Entries supplied:
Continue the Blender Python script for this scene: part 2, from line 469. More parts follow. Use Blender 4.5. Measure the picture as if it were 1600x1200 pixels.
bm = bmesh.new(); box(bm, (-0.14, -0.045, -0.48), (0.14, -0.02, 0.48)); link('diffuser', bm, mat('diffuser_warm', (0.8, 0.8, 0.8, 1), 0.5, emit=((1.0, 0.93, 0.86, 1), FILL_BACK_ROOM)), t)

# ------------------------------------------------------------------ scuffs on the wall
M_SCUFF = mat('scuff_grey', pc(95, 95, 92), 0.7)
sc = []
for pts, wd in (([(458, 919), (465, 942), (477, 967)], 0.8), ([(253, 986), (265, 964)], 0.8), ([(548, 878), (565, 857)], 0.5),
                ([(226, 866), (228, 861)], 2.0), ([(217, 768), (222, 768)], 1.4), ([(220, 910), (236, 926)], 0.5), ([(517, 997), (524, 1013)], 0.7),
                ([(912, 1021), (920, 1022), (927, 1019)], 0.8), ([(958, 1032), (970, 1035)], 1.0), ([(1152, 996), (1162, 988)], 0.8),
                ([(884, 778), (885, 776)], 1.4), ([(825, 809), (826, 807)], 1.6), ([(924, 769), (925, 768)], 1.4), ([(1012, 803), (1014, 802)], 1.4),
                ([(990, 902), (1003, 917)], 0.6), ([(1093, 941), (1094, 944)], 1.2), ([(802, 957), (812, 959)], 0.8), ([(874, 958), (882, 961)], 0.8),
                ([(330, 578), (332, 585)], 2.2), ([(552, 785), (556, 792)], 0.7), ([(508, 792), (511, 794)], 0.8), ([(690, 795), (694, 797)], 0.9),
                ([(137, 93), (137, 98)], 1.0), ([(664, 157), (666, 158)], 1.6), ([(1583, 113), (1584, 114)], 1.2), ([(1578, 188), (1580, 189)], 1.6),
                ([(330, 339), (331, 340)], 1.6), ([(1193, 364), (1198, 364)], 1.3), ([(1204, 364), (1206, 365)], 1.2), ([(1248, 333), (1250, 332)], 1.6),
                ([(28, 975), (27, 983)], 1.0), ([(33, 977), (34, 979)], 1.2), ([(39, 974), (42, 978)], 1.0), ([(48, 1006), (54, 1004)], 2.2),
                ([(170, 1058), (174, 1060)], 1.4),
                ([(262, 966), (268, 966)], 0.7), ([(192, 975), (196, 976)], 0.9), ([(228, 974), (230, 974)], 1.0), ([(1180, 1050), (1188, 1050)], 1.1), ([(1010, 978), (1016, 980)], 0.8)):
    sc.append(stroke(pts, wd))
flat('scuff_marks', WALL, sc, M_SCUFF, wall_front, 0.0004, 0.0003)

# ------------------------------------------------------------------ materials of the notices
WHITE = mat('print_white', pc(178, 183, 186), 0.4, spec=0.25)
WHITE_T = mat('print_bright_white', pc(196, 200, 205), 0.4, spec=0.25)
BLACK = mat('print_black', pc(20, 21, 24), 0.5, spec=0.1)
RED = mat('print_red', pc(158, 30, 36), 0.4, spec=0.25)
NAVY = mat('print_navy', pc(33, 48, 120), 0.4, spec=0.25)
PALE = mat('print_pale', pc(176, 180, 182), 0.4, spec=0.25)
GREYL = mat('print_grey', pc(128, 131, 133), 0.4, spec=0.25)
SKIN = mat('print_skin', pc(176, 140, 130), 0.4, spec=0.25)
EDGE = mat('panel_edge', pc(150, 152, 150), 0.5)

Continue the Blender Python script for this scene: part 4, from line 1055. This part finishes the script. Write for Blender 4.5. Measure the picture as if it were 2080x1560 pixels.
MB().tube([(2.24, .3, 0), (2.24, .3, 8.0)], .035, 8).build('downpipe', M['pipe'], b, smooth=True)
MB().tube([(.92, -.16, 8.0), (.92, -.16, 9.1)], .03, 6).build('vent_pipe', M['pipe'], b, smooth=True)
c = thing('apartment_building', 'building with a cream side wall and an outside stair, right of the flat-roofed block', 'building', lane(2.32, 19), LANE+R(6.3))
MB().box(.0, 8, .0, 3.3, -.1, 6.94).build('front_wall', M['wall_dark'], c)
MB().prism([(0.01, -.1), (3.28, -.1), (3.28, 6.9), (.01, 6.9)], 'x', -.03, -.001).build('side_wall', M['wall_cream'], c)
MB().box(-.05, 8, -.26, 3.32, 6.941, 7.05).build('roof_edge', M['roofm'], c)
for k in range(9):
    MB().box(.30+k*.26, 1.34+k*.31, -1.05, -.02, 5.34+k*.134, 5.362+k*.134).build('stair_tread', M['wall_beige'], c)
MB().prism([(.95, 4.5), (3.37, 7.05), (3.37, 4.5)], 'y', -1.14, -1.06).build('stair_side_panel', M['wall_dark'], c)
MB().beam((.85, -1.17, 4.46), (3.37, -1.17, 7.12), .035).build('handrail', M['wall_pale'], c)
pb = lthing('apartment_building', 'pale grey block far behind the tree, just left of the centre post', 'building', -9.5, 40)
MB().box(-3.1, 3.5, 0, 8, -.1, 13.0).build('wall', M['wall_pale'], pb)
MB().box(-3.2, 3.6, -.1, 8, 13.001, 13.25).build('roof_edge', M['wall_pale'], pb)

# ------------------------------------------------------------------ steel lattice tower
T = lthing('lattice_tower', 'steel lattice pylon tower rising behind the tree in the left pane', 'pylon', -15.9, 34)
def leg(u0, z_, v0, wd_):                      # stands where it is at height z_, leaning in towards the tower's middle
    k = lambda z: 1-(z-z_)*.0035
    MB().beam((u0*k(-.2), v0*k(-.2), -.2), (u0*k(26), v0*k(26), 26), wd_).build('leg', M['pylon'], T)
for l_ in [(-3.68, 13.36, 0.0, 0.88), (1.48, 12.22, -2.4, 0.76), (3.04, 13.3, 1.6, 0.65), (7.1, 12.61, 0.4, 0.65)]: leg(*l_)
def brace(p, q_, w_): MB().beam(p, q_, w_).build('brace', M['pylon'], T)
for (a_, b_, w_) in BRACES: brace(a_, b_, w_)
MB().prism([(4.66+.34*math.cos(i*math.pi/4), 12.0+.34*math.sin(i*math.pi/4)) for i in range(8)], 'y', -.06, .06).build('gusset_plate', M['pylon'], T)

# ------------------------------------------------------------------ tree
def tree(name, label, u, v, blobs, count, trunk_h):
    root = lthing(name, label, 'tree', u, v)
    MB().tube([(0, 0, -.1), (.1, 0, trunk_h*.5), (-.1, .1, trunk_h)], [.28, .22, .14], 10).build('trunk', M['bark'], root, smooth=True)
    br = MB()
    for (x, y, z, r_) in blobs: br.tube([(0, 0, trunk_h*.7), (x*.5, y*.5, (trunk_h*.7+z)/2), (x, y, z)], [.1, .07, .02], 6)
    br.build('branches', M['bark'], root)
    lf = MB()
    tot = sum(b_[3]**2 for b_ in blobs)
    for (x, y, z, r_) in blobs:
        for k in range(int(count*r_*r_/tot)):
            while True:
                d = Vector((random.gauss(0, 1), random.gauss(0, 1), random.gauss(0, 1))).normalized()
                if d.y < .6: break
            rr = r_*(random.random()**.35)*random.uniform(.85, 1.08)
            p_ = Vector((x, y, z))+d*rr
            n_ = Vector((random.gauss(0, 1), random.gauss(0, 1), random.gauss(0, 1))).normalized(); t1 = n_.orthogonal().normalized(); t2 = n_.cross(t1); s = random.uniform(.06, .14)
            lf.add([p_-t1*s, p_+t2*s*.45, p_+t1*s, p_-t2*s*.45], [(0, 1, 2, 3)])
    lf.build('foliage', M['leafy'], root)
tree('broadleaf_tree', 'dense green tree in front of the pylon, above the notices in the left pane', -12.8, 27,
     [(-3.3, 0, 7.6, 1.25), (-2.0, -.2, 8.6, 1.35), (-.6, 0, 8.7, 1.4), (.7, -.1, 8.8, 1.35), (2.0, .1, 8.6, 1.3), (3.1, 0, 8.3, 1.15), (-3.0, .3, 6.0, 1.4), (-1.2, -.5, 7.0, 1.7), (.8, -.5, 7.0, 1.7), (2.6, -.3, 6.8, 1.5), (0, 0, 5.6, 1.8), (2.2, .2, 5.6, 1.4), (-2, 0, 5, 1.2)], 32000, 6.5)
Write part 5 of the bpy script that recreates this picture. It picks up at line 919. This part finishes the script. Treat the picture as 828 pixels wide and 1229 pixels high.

Instructions to follow: Without changing anything, quote the lines from the top of the data to the line that contains "bm = bmesh.new();", including that line.

Output for this exercise:
Continue the Blender Python script for this scene: part 2, from line 469. More parts follow. Use Blender 4.5. Measure the picture as if it were 1600x1200 pixels.
bm = bmesh.new(); box(bm, (-0.14, -0.045, -0.48), (0.14, -0.02, 0.48)); link('diffuser', bm, mat('diffuser_warm', (0.8, 0.8, 0.8, 1), 0.5, emit=((1.0, 0.93, 0.86, 1), FILL_BACK_ROOM)), t)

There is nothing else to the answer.